The CPU reviews here in Tom's have stock and OC results. They also have the test bench and the settings used listed in the review clearly. I cannot identify which model of the 4070 and the 7900GRE was used in this test.
The numbers dont lie, but metrics without the complete picture is not the whole truth either.
"The gaming performance gap is less than 5% even at 4K."
Both of these cards are not aimed at 4k gaming. They are 2k resolution cards. The above statement gives a wrong message to the readers. Experienced reviewers should not be doing this!
To be clear, 4K showed the
largest performance gap, in favor of the 7900 GRE. Actually, it's slightly larger on rasterization (17% lead versus 16% lead), slightly lower in RT (13.5% loss versus 12% loss). When you look at all the data in aggregate, the lead of the 7900 GRE is 3.1% at 4K, 3.4% at 1440p, 1.7% at 1080p, and -1.3% at 1080p medium.
That's why we called it a tie. Not because there aren't outliers, but taken just at face value, the numbers are very close. Pick different games and we could skew those figures, but that's an entirely different discussion. Yes, AMD wins in rasterization by a larger amount than it loses in RT. However, and this is the part people are overlooking, outside of Avatar and Diablo, we didn't test with upscaling (those two games had Quality upscaling enabled).
The more time passes, the more I fall into the camp of thinking anyone not using DLSS on an RTX GPU is basically giving up a decent performance boost with negligible loss of image quality. There are exceptions, and they mostly come down to games with a buggy/poor implementation — in which case swapping DLSS DLLs and using Nvidia Inspector to set mode E with the 3.7 DLL probably fixes the issues. In general, meaning in games where DLSS and FSR are both implemented well, right now DLSS is clearly superior on image fidelity, it's in more games, and
DLSS also factors into the overall performance.
FSR 2/3 at present does not match DLSS in image quality. (Note that I never mention framegen as a major win, because I also feel it's not nearly as useful as Nvidia — and now AMD! — like to pretend.) In fact, XeSS in DP4a mode (with version 1.2 and now 1.3) looks better than FSR 2/3 upscaling... well, at least if you stick with the old upscaling factors. XMX mode looks even better than DP4a mode. So, DLSS wins on image quality, XeSS XMX mode is second and relatively close to DLSS, XeSS DP4a is a more distant third (and has a higher performance hit!), and then FSR 2/3 upscaling is last in terms of image quality. There are things where FSR looks fine, but if you do a systematic look at all areas, there are many documented issues — transparency is a big one.
And I know there are DLSS haters that will try to argue this point, but in all the testing I've seen and done, I would say DLSS in Quality mode is now close enough to native (and sometimes it's actually better, due to poor TAA implementations) that I would personally enable it in every game where it's supported.
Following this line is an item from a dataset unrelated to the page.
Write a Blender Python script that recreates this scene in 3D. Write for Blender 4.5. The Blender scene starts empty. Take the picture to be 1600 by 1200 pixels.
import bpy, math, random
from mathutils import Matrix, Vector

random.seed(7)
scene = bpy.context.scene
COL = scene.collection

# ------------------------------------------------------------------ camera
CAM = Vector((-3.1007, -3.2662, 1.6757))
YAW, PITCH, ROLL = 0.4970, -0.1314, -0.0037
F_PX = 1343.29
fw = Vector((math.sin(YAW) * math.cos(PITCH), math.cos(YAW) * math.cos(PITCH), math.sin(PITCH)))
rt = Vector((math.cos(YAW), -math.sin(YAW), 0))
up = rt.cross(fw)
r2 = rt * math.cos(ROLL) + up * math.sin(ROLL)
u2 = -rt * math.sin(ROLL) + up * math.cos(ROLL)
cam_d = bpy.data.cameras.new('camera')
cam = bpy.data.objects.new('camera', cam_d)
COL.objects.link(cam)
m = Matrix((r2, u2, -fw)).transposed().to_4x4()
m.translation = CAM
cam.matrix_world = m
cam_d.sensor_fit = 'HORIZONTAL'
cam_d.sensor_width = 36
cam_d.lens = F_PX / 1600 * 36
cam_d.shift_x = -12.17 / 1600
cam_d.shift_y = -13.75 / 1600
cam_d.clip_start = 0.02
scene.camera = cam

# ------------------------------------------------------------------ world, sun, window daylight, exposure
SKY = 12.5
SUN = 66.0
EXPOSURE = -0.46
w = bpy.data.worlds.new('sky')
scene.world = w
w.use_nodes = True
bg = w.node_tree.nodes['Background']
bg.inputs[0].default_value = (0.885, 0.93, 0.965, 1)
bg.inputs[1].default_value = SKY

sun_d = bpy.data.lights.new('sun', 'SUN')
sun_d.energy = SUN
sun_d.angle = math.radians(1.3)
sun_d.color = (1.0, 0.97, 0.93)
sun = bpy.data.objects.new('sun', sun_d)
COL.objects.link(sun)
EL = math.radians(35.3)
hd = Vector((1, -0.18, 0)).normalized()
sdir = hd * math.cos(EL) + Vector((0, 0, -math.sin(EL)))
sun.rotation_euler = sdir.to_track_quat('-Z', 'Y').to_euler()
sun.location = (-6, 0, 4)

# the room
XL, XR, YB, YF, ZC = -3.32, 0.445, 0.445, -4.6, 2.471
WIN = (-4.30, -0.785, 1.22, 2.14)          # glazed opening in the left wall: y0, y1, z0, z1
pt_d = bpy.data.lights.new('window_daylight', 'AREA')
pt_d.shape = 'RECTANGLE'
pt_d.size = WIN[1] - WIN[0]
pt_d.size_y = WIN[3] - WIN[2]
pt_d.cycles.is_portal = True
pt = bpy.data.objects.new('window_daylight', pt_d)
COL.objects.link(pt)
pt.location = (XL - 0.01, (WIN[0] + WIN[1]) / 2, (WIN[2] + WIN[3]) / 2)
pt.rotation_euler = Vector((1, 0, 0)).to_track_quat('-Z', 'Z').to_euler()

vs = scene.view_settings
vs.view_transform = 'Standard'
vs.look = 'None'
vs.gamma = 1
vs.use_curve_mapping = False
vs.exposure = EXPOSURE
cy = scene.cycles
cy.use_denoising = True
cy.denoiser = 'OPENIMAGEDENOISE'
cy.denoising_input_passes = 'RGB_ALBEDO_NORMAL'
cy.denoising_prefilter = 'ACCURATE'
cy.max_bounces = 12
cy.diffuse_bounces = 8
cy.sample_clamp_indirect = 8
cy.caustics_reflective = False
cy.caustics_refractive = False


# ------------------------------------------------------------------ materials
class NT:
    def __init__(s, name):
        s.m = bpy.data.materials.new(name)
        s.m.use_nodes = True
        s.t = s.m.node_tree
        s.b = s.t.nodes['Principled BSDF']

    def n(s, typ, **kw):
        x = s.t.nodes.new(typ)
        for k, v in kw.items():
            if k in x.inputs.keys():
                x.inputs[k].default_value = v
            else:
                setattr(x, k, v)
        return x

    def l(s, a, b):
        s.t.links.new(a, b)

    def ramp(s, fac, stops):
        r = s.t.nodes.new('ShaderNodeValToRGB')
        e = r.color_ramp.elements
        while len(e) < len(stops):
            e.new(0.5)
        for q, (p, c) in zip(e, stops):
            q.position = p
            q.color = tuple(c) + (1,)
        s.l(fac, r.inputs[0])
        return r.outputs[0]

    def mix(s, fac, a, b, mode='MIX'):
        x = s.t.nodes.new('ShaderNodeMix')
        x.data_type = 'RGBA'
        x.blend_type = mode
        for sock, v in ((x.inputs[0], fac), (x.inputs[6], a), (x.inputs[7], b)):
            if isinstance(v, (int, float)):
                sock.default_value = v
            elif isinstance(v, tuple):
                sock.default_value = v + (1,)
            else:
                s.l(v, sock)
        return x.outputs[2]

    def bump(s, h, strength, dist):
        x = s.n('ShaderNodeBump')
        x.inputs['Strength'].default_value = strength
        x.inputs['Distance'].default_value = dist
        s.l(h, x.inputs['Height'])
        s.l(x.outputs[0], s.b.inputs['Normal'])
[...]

Do that and the AMD performance advantage evaporates. In fact, do that and the 4070 comes out 10~15% ahead overall.
But wait, didn't we already give the feature category to Nvidia? Isn't it getting counted twice? Perhaps, but it really is a big deal in my book. On the features side, Nvidia has DLSS and the AI tensor cores, which also power things like Broadcast, Video Super Resolution, and likely plenty more things in the future. On the performance side, DLSS Quality beats FSR 2/3 Quality, so that comparing the two in terms of strict FPS isn't really "fair." Without upscaling in rasterization games, AMD's 7900 GRE wins. With upscaling in rasterization games, the 7900 GRE still performs better but it looks worse. This is why, ultimately, the performance category was declared a tie — if anything, that's probably being nice to AMD by mostly discounting the DLSS advantage.
Put another way:
Without upscaling, AMD gets a clear win on performance in the rasterization category, loses on RT by an equally clear margin. So: AMD+ (This is intentionally skewing the viewpoint to favor AMD, which is what many seem to be doing.)
Price remains a tie.
Features is massively in favor of Nvidia. So: Nvidia+++
Power and efficiency favors Nvidia a lot as well. So: Nvidia++
Based on that, it's five points to Nvidia and one point to AMD. If someone asks me which GPU to get, 4070 vs 7900 GRE, I will tell them to get the Nvidia card. Every time. I would happily give up 10% performance in native rasterization games to get everything else Nvidia offers in its ecosystem.